Sarah Parke Morrison
Sarah Parke Morrison
(September 7, 1833 – September 9, 1919)
Sarah Morrison was the first female to attend classes and graduate from Indiana University. Education was important to the Morrison family and at the age of 34, with years of education behind her at both the Mount Holyoke Female Seminary and Vassar College, Ms. Morrison was persuaded by her father, a former president of the Indiana University Trustee Board and the State Treasurer, to appeal to the university to allow women to attend. After a review, the trustees voted to become just the fourth public university in the country to allow women.

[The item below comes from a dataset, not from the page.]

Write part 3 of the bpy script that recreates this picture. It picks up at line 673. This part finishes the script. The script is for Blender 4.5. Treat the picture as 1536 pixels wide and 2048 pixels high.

Ms. Morrison had no desire to attend IU and hoped another woman would step forward. But when none did and fearing others would then think her foolish for having even brought up the subject, she entered as a sophomore in the fall of 1867.
Two years after her enrollment, Ms. Morrison graduated with a bachelor’s degree and then received a master’s degree two years later. She also became the school’s first female faculty member, serving as an adjunct professor in the English Department from 1873-1875, causing some fraternity members to dub her “Queen of the University.” Even after leaving her teaching position, she continued to press the IU Board to allow women on the board, writing frequent letters seeking their appointment and marking her election ballots as “For Some Woman.”
In 1942, IU renamed part of the Wells Quadrangle Morrison Hall in her honor and in 2005, the “Sarah Parke Morrison Society Scholarship” was established to recruit Indiana women into the Computer Science Program.